[STORED DATA]

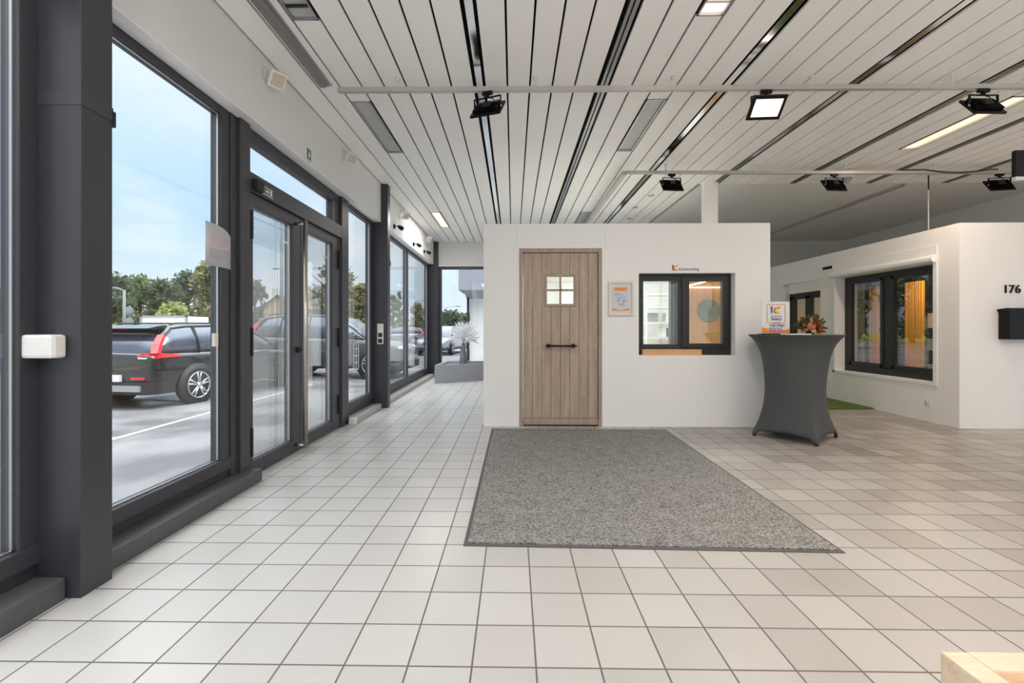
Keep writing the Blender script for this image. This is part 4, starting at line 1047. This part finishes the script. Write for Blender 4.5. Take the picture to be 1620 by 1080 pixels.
q = MB((-14, 20, GZ)); q.box(-12.75, -12.6, -40, 15.5, GZ, GZ+.13); struct(q.build('trim_4', K['kerb']), 'concrete kerb along the near grass verge', 'kerb')
for x0, x1, lb in ((-13.8, -12.75, 'near grass strip between kerb and path'), (-16.8, -15.4, 'grass strip between path and street'), (-120, -27.5, 'grass bank behind the street')):
    q = MB(((x0+x1)/2, 20, GZ)); q.box(x0, x1, -60, 140 if x0 < -20 else 15.5, GZ-.1, GZ+(.1 if x0 > -20 else 0)); tag(q.build('grass', K['grass']), lb, 'grass', kind='stuff')
q = MB((-14.6, 20, GZ)); q.box(-15.4, -13.8, -60, 15.5, GZ-.1, GZ+.07); struct(q.build('path', K['kerb']), 'pale pavement path between two grass strips', 'path')
q = MB((-16, 90, GZ)); q.box(-16.8, -16.0, 15.5, 140, GZ-.2, GZ+.01); struct(q.build('road', K['asphalt']), 'asphalt joining car park and street', 'road')
q = MB((-18.2, 16, GZ)); q.lathe([(.0, GZ), (.26, GZ+.01), (.30, GZ+.72), (.0, GZ+.73)], (-14.6, 12.9, .1), 20)
tag(q.build('litter_bin', K['bluebin']), 'blue bin on the verge at the far left picture edge', 'bin')

# ------------------------------------------------------------------ cars
def car(name, label, loc, rz, L_, W_, H_, paint, kind='hatch', detail=True, cat='car'):
    t = thing(name, label, cat, loc, rz); hw = W_/2; zbelt = H_*.665
    P = K[paint]
    def L3(x, y, z): return (x, y, z)
    st = [(-.5, .80, .40, .60), (-.492, .90, .30, .66), (-.475, .95, .24, .655), (-.43, .98, .21, .66), (-.30, 1.0, .19, .665), (-.1, 1.0, .18, .65), (.1, 1.0, .18, .64), (.22, .99, .18, .62), (.30, .985, .18, .60), (.40, .96, .19, .565), (.455, .91, .2, .525), (.485, .82, .22, .47), (.5, .66, .28, .40)]
    if kind == 'suv': st = [(a, b, c*1.0, d+.0) for a, b, c, d in st]
    rings = []
    for fx, fw, fb, ft in st:
        x = fx*L_; w = hw*fw; zb = fb*H_*.8; zt = ft*H_
        half = [(0, zb), (w*.86, zb), (w*.965, zb+.09), (w*.99, zb+.40*(zt-zb)), (w, zb+.62*(zt-zb)), (w*.975, zt-.10*(zt-zb)), (w*.92, zt-.02), (w*.78, zt), (0, zt+.015)]
        rings.append([(x, y, z) for y, z in half] + [(x, -y, z) for y, z in half[-2:0:-1]])
    q = MB((0, 0, 0)); q.loft(rings); body = q.build('body', P, t)
    sb = body.modifiers.new('smooth', 'SUBSURF'); sb.levels = sb.render_levels = 1
    gh = [(-.468, .83, .66, .80, .665), (-.425, .86, .66, .74, .86), (-.385, .88, .66, .72, .955), (-.30, .90, .66, .71, .985), (-.12, .90, .65, .71, 1.0), (.02, .90, .64, .69, .985), (.075, .89, .635, .66, .955), (.17, .86, .625, .70, .80), (.26, .82, .605, .80, .61)]
    def gsec(fx, wb, zb, wt, zt, o=0.0, frm=0):
        x = fx*L_; a = hw*wb+o; b = hw*wt+o; z0 = zb*H_-.01; z1 = zt*H_+o
        half = [(a, z0), (a*.55+b*.45+.02, z0*.5+z1*.5), (b, z1-.035), (b*.9, z1-.005), (b*.5, z1+.012)]
        return x, half
    q = MB((0, 0, 0)); rr = []
    for s_ in gh:
        x, h = gsec(*s_); rr.append([(x, y, z) for y, z in h] + [(x, -y, z) for y, z in h[::-1]])
    q.loft(rr); win = q.build('windows', K['carglass'], t)
    # roof skin over the cabin
    q = MB((0, 0, 0)); rr = []
    for s_ in gh[1:7]:
        x, h = gsec(*s_, o=.008); hh = h[2:]; rr.append([(x, y, z) for y, z in hh] + [(x, -y, z) for y, z in hh[::-1]])
    q.loft(rr, cap=False); roof = q.build('roof', P, t); sd = roof.modifiers.new('t', 'SOLIDIFY'); sd.thickness = .02
    # pillars
    for sy in (-1, 1):
        for idx, nm in (((8, 7, 6), 'front_pillar'), ((0, 1, 2), 'rear_pillar')):
            pts = []
            for i in idx:
                x, h = gsec(*gh[i], o=.004); y, z = h[2]; pts.append((x, sy*y, z))
            q = MB((0, 0, 0)); q.tube(pts, .035 if 'front' in nm else .05, 8); q.build(nm, P, t)
        for fx, w_ in ((-.10, .022), (-.275, .03)):
            s0 = gh[4]; a = hw*.9+.004; b = hw*.71+.004
            q = MB((0, 0, 0)); q.tube([(fx*L_, sy*a, .65*H_), (fx*L_+.01, sy*((a+b)/2+.018), .82*H_), (fx*L_+.02, sy*b, .96*H_)], w_, 6); q.build('side_pillar', K['blackgloss'], t)
        q = MB((0, 0, 0)); q.box(.135*L_, .19*L_, sy*(hw*.93), sy*(hw*1.10), .66*H_, .66*H_+.12, bev=.03); q.build('wing_mirror', P, t)
        if detail:
            q = MB((0, 0, 0)); q.tube([(-.37*L_, sy*hw*.66, .985*H_), (-.34*L_, sy*hw*.66, 1.01*H_), (0, sy*hw*.66, 1.022*H_), (.05*L_, sy*hw*.64, .985*H_)], .013, 8); q.build('roof_rail', K['cladding'], t)
        for fx in (-.04, -.22):
            q = MB((0, 0, 0)); q.box(fx*L_-.10, fx*L_+.07, sy*hw*.985, sy*hw*1.012, .55*H_, .55*H_+.022, bev=.006); q.build('door_handle', P, t)
    # cladding band, bumpers
    q = MB((0, 0, 0)); q.box(-.30*L_+.33, .30*L_-.33, -hw*.985, hw*.985, .20*H_*.8+.02, .20*H_*.8+.13, bev=.02); q.build('sill_cladding', K['cladding'], t)
    q = MB((0, 0, 0))
    q.prism([(-.478*L_, hw*.97), (-.505*L_, hw*.80), (-.508*L_, -hw*.80), (-.478*L_, -hw*.97), (-.40*L_, -hw*.97), (-.40*L_, hw*.97)], 'z', .22*H_*.8, .40*H_*.8); q.build('rear_bumper', K['cladding'], t)
    q = MB((0, 0, 0)); q.prism([(.46*L_, hw*.9), (.505*L_, hw*.62), (.508*L_, -hw*.62), (.46*L_, -hw*.9), (.40*L_, -hw*.9), (.40*L_, hw*.9)], 'z', .20*H_*.8, .33*H_*.8); q.build('front_bumper', K['cladding'], t)
    q = MB((0, 0, 0)); q.box(.485*L_, .503*L_, -hw*.42, hw*.42, .36*H_, .46*H_, bev=.02); gr = q.build('grille', K['blackgloss'], t)
    q = MB((0, 0, 0)); q.lathe([(.0, 0), (.05, .001), (.05, .008), (.0, .01)], (.505*L_, 0, .43*H_), 20, 'x'); q.build('badge', K['alu'], gr)
    for sy in (-1, 1):
        q = MB((0, 0, 0)); q.ball((.452*L_, sy*hw*.70, .475*H_), .17, 2, (.75, 1.0, .42)); q.build('headlamp', K['clearlamp'], t)
    # rear: lamps, plate, spoiler
    for sy in (-1, 1):
        q = MB((0, 0, 0)); y0 = sy*hw*.80; y1 = sy*hw*.985
        q.loft([[(-.497*L_, sy*hw*.62, .635*H_), (-.499*L_, sy*hw*.62, .60*H_), (-.485*L_, sy*hw*.70, .60*H_), (-.485*L_, sy*hw*.70, .635*H_)],
                [(-.489*L_, y0*1.04, .66*H_), (-.492*L_, y0*1.06, .58*H_), (-.47*L_, y0, .58*H_), (-.47*L_, y0, .66*H_)],
                [(-.455*L_, y1*.985, .655*H_), (-.455*L_, y1*1.0, .60*H_), (-.45*L_, y1*.9, .60*H_), (-.45*L_, y1*.9, .655*H_)],
                [(-.38*L_, y1*1.013, .622*H_), (-.38*L_, y1*1.016, .602*H_), (-.38*L_, y1*.95, .602*H_), (-.38*L_, y1*.95, .622*H_)]], False)
        lp = q.build('tail_lamp', K['redlamp'], t)
        q = MB((0, 0, 0))
        q.loft([[(-.487*L_, sy*hw*.86, .655*H_), (-.475*L_, sy*hw*.955, .655*H_), (-.455*L_, sy*hw*.93, .655*H_), (-.468*L_, sy*hw*.83, .655*H_)],
                [(-.470*L_, sy*hw*.80, .76*H_), (-.452*L_, sy*hw*.88, .76*H_), (-.432*L_, sy*hw*.85, .76*H_), (-.45*L_, sy*hw*.77, .76*H_)],
                [(-.437*L_, sy*hw*.75, .87*H_), (-.420*L_, sy*hw*.80, .87*H_), (-.405*L_, sy*hw*.78, .87*H_), (-.42*L_, sy*hw*.73, .87*H_)]], False)
        q.build('upper_lamp', K['redlamp'], lp)
        q = MB((0, 0, 0)); q.box(-.4985*L_, -.488*L_, min(sy*hw*.64, sy*hw*.82), max(sy*hw*.64, sy*hw*.82), .588*H_, .606*H_, bev=.003); q.build('reversing_lamp', K['clearlamp'], lp)
        q = MB((0, 0, 0)); q.box(-.505*L_, -.49*L_, min(sy*hw*.50, sy*hw*.80), max(sy*hw*.50, sy*hw*.80), .352*H_, .378*H_, bev=.006); q.build('rear_reflector', K['redlamp'], t)
    q = MB((0, 0, 0)); q.prism([(-.513*L_, hw*.76), (-.518*L_, hw*.5), (-.518*L_, -hw*.5), (-.513*L_, -hw*.76), (-.49*L_, -hw*.80), (-.49*L_, hw*.80)], 'z', .215*H_, .285*H_); q.build('skid_plate', K['alu'], t)
    q = MB((0, 0, 0)); q.box(-.513*L_, -.50*L_, -.26, .26, .325*H_, .325*H_+.11, bev=.004); q.build('number_plate', K['white'], t)
    q = MB((0, 0, 0)); q.prism([(-.47*L_, .945*H_), (-.40*L_, .985*H_), (-.38*L_, .965*H_), (-.44*L_, .93*H_)], 'y', -hw*.70, hw*.70); sp_ = q.build('roof_spoiler', P, t)
    q = MB((0, 0, 0)); q.box(-.467*L_, -.462*L_, -.17, .17, .938*H_, .948*H_); q.build('brake_light', K['redlamp'], sp_)
    # wheels
    wr = .325*H_/1.46+.012
    for fx in (-.297, .305):
        for sy in (-1, 1):
            c = (fx*L_, sy*(hw-.10), wr)
            q = MB((0, 0, 0)); q.lathe([(.0, 0), (wr+.05, 0), (wr+.05, sy*.112), (.0, sy*.112)], (c[0], sy*(hw-.105), wr+.015), 36, 'y'); q.build('wheel_arch', K['cladding'], t)
            q = MB((0, 0, 0)); q.lathe([(wr*.66, -.10), (wr*.9, -.105), (wr, -.08), (wr, .08), (wr*.93, .112), (wr*.70, .114), (wr*.66, .10)], (c[0], c[1]+sy*.012, c[2]), 40, 'y', cap=False); ty = q.build('tyre', K['tyre'], t)
            q = MB((0, 0, 0)); q.lathe([(.0, .02), (wr*.68, .02), (wr*.68, -.08), (.0, -.08)], (c[0], c[1]+sy*.03, c[2]), 32, 'y'); q.build('wheel_well', K['tyre'], ty)
            q = MB((0, 0, 0))
            q.lathe([(wr*.64, .085), (wr*.70, .118), (wr*.72, .118), (wr*.72, .085)], (c[0], c[1]+(.0 if sy > 0 else -.2)+sy*.012, c[2]), 40, 'y', cap=False) if sy > 0 else q.lathe([(wr*.64, -.085), (wr*.70, -.118), (wr*.72, -.118), (wr*.72, -.085)], (c[0], c[1]-.012, c[2]), 40, 'y', cap=False)
            yo = c[1]+sy*.105
            for k in range(5):
                for da in (-8, 8):
                    a = R(72*k+18+da); a2 = R(72*k+18+da*1.3)
                    q.tube([(c[0]+.05*math.cos(a), yo+sy*.005, c[2]+.05*math.sin(a)), (c[0]+wr*.69*math.cos(a2), yo+sy*.012, c[2]+wr*.69*math.sin(a2))], [.022, .016], 6)
            q.lathe([(.0, sy*.02), (.055, sy*.016), (.065, -sy*.01), (.0, -sy*.012)], (c[0], yo, c[2]), 20, 'y')
            q.build('rim', K['alloy'], ty)
    return t
c1 = car('car', 'black hatchback with tall red tail lamps parked outside the large pane', (-6.50, 9.80, GZ), R(80), 4.37, 1.78, 1.46, 'carblack')
c2 = car('car', 'dark grey green car parked side on behind the entrance doors', (-5.15, 13.2, GZ), R(-2), 4.55, 1.86, 1.76, 'cargreen', 'suv')
c3 = car('car', 'silver saloon facing the windows, seen through the far pair of panes', (-3.95, 25.5, GZ), R(-97), 4.6, 1.86, 1.52, 'carsilver', detail=False)
c4_ = car('car', 'small grey car in the distance left of the silver saloon', (-9.6, 38.5, GZ), R(185), 4.2, 1.75, 1.5, 'carsilver', detail=False)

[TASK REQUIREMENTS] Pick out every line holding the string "picture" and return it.

[EXERCISE OUTPUT]
Keep writing the Blender script for this image. This is part 4, starting at line 1047. This part finishes the script. Write for Blender 4.5. Take the picture to be 1620 by 1080 pixels.
tag(q.build('litter_bin', K['bluebin']), 'blue bin on the verge at the far left picture edge', 'bin')